Review:
“In the early Seventies, Willie Nelson was a songwriter legend, with such classics as ‘Crazy’ and ‘Hello Walls’ behind him, but wasn't a major-league artist on his own. When his Nashville home burned down, he hightailed it back to Texas” (Tyrangiel/ Light) and “introduced a new sense of ambition and possibility to the genre” (Tyrangiel/ Light) by “remaking himself as a country music outlaw, as he and such kindred, independent spirits as Waylon Jennings became known” (Tyrangiel/ Light). “Nelson’s somber voice and lurching guitar and sister Bobbie’s exquisite piano shaped a dark and dense masterwork having nothing to do with Nashville” (Blender).
Red Headed Stranger is “a self-produced (heresy to the Nashville establishment) concept album” (Tyrangiel/ Light) that “perhaps is the strangest blockbuster country produced” (Erlewine). It is an “outlaw landmark – not a yee-ha! on it” (Blender). “Red Headed Stranger tells the story of a renegade “preacher on the run after murdering his departed wife and her new lover” (Erlewine).

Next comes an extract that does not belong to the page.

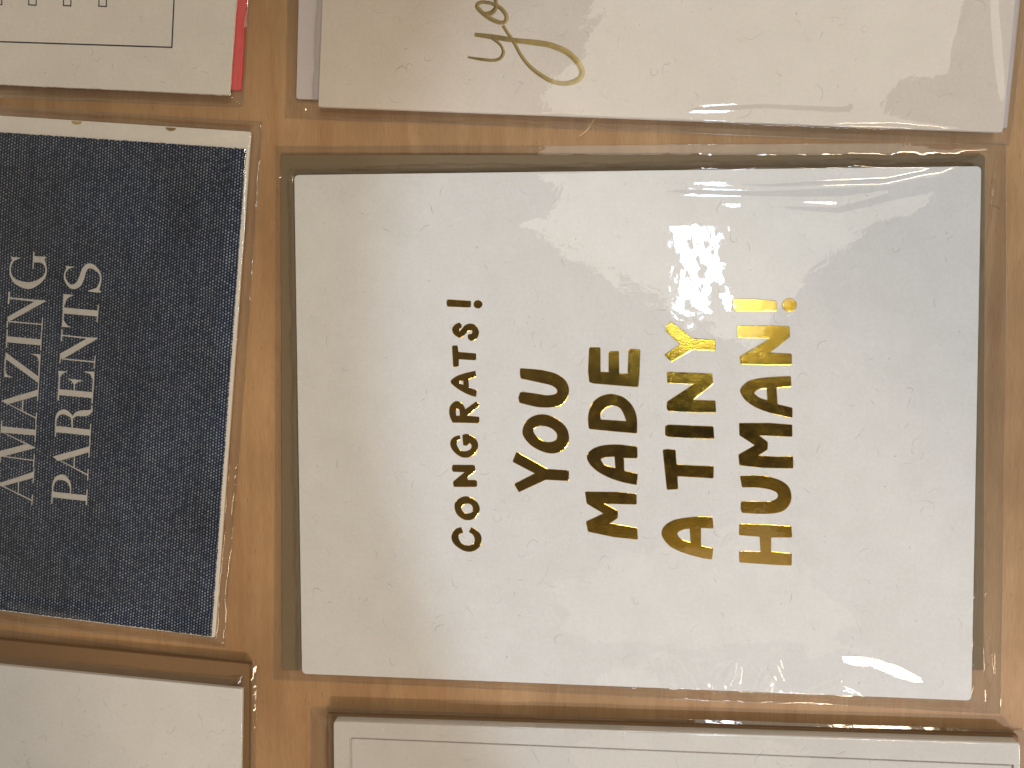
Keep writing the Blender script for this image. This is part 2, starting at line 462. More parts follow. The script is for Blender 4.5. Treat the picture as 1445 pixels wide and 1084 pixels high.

The story is “told entirely with brief song-poems and utterly minimal backing. It's defiantly anticommercial and it demands intense concentration – all reasons why nobody thought it would be a hit, a story related in Chet Flippo's liner notes to the 2000 reissue” (Erlewine).
“It was a phenomenal blockbuster, though” (Erlewine); “Blue Eyes Crying in the Rain was a Number One [country] single” (Tyrangiel/ Light). The success of the album helped in “establishing Nelson as a superstar recording artist in its own right” (Erlewine).
“For all its success, it still remains a prickly, difficult album, though, making the interspersed concept of Phases and Stages sound shiny in comparison. It’s difficult because it’s old-fashioned, sounding like a tale told around a cowboy campfire. Now, this all reads well on paper, and there’s much to admire in Nelson’s intimate gamble, but it’s really elusive, as the themes get a little muddled and the tunes themselves are a bit bare. It’s undoubtedly distinctive – and it sounds more distinctive with each passing year – but it’s strictly an intellectual triumph and, after a pair of albums that were musically and intellectually sound, it’s a bit of a letdown, no matter how successful it was” (Erlewine).
Regardless, the album could well be attributed to launching the outlaw country movement – “when Stranger was followed up with the breakthrough collection Wanted! The Outlaws (with Jennings, Jessi Colter, and Tompall Glaser), country music had entered a new era – and Willie Nelson was an international superstar” (Tyrangiel/ Light).